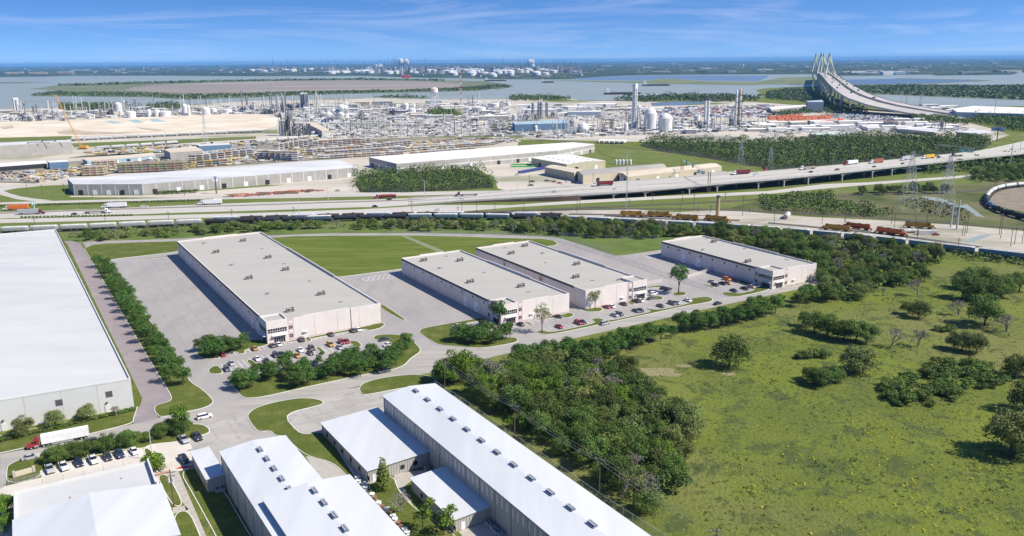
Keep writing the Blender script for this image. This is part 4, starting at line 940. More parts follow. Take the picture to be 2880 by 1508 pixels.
row([(985, 925)], 'tall', L_young, 11, 'tall green tree hiding the second warehouse\'s left corner', 'tall trees', z3)
row([(1402, 975)], 'pale', L_pale, 12, 'pale yellow green tree in front of the second warehouse', 'pale trees', z3)
row([(1875, 755)], 'pale', L_pale, 10.5, 'pale yellow green tree casting its shadow on the third warehouse', 'pale trees', z3)
row([(752, 668)], 'tall', L_young, 13, 'lone round-topped green tree on its own round island', 'tall trees', z4)
# roadside row
ln = [(1450, 1036), (1574, 1013), (1705, 1007), (1750, 982), (1834, 962), (1868, 954), (1910, 928), (1938, 931), (2007, 920), (2063, 911), (2119, 896), (2180, 876)]
P = gp(ln); seg = []
for i in range(len(P)-1):
    n_ = max(2, int((P[i+1]-P[i]).length/2.9))
    for j in range(n_): seg.append((P[i].lerp(P[i+1], j/n_), i))
pts = []
for i, (q, s) in enumerate(seg):
    if s == 5: continue
    d = (P[s+1]-P[s]).normalized(); q = q+Vector((-d.y, d.x))*(2.2 if i % 2 else -2.0); pts.append(PJ((q.x, q.y, 0)))
row(pts, 'young', L_young, 7.6, 'from the left in the dense tree row below the main road', 'dense tree row below the main road', I_, jit=.5)
row([(1888, 952, .8), (1900, 946, .8), (2197, 866)], 'sparse', L_young, 6.5, 'from the left of the thin trees in the roadside row', 'slender trees', I_)
row([(2250, 864), (2262, 852), (2285, 850), (2300, 842), (2318, 846), (2335, 838), (2352, 840), (2275, 842), (2340, 850)], 'young', L_wild, 7.6, 'from the left in the small clump at the end of the roadside row', 'clump at the end of the roadside row', I_)
# hedge trees between road and lower car park
row([(395, 800), (450, 805), (530, 770), (600, 760), (640, 745), (760, 720), (810, 710), (930, 690), (980, 675), (1180, 620), (1215, 610), (1290, 580), (1340, 590), (1390, 570), (1110, 640, .7)], 'wild', L_wild, 5.2, 'from the left in the hedge between road and parked pickups', 'hedge trees between road and parked pickups', z5, jit=.3)
row([(1360, 575)], 'tall', L_bright, 8.2, 'tallest brightest tree in the hedge near the aprons', 'hedge trees between road and parked pickups', z5)
row([(180, 598), (415, 535), (650, 488)], 'wild', L_light, 6.2, 'from the left in front of the huge white warehouse', 'small trees before the white warehouse', z5, jit=0)
row([(880, 455)], 'bare', L_twig, 4.4, 'leafless pale tree by the white warehouse corner', 'bare trees', z5)
row([(1165, 860), (1150, 830), (1140, 850)], 'bush', L_bright, 3.6, 'from the left of the bright shrubs by the walkway', 'bright shrubs', z5)
row([(10, 1195), (30, 1320), (60, 1210)], 'wild', L_bright, 5.5, 'from the left of the bright trees at the left edge', 'bright trees at the left edge', z5)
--
• _What is needed_
Copy the listing in full and without alteration, omitting every picture.

• _Expected answer_
Keep writing the Blender script for this image. This is part 4, starting at line 940. More parts follow. Take the picture to be 2880 by 1508 pixels.
row([(985, 925)], 'tall', L_young, 11, 'tall green tree hiding the second warehouse\'s left corner', 'tall trees', z3)
row([(1402, 975)], 'pale', L_pale, 12, 'pale yellow green tree in front of the second warehouse', 'pale trees', z3)
row([(1875, 755)], 'pale', L_pale, 10.5, 'pale yellow green tree casting its shadow on the third warehouse', 'pale trees', z3)
row([(752, 668)], 'tall', L_young, 13, 'lone round-topped green tree on its own round island', 'tall trees', z4)
# roadside row
ln = [(1450, 1036), (1574, 1013), (1705, 1007), (1750, 982), (1834, 962), (1868, 954), (1910, 928), (1938, 931), (2007, 920), (2063, 911), (2119, 896), (2180, 876)]
P = gp(ln); seg = []
for i in range(len(P)-1):
    n_ = max(2, int((P[i+1]-P[i]).length/2.9))
    for j in range(n_): seg.append((P[i].lerp(P[i+1], j/n_), i))
pts = []
for i, (q, s) in enumerate(seg):
    if s == 5: continue
    d = (P[s+1]-P[s]).normalized(); q = q+Vector((-d.y, d.x))*(2.2 if i % 2 else -2.0); pts.append(PJ((q.x, q.y, 0)))
row(pts, 'young', L_young, 7.6, 'from the left in the dense tree row below the main road', 'dense tree row below the main road', I_, jit=.5)
row([(1888, 952, .8), (1900, 946, .8), (2197, 866)], 'sparse', L_young, 6.5, 'from the left of the thin trees in the roadside row', 'slender trees', I_)
row([(2250, 864), (2262, 852), (2285, 850), (2300, 842), (2318, 846), (2335, 838), (2352, 840), (2275, 842), (2340, 850)], 'young', L_wild, 7.6, 'from the left in the small clump at the end of the roadside row', 'clump at the end of the roadside row', I_)
# hedge trees between road and lower car park
row([(395, 800), (450, 805), (530, 770), (600, 760), (640, 745), (760, 720), (810, 710), (930, 690), (980, 675), (1180, 620), (1215, 610), (1290, 580), (1340, 590), (1390, 570), (1110, 640, .7)], 'wild', L_wild, 5.2, 'from the left in the hedge between road and parked pickups', 'hedge trees between road and parked pickups', z5, jit=.3)
row([(1360, 575)], 'tall', L_bright, 8.2, 'tallest brightest tree in the hedge near the aprons', 'hedge trees between road and parked pickups', z5)
row([(180, 598), (415, 535), (650, 488)], 'wild', L_light, 6.2, 'from the left in front of the huge white warehouse', 'small trees before the white warehouse', z5, jit=0)
row([(880, 455)], 'bare', L_twig, 4.4, 'leafless pale tree by the white warehouse corner', 'bare trees', z5)
row([(1165, 860), (1150, 830), (1140, 850)], 'bush', L_bright, 3.6, 'from the left of the bright shrubs by the walkway', 'bright shrubs', z5)
row([(10, 1195), (30, 1320), (60, 1210)], 'wild', L_bright, 5.5, 'from the left of the bright trees at the left edge', 'bright trees at the left edge', z5)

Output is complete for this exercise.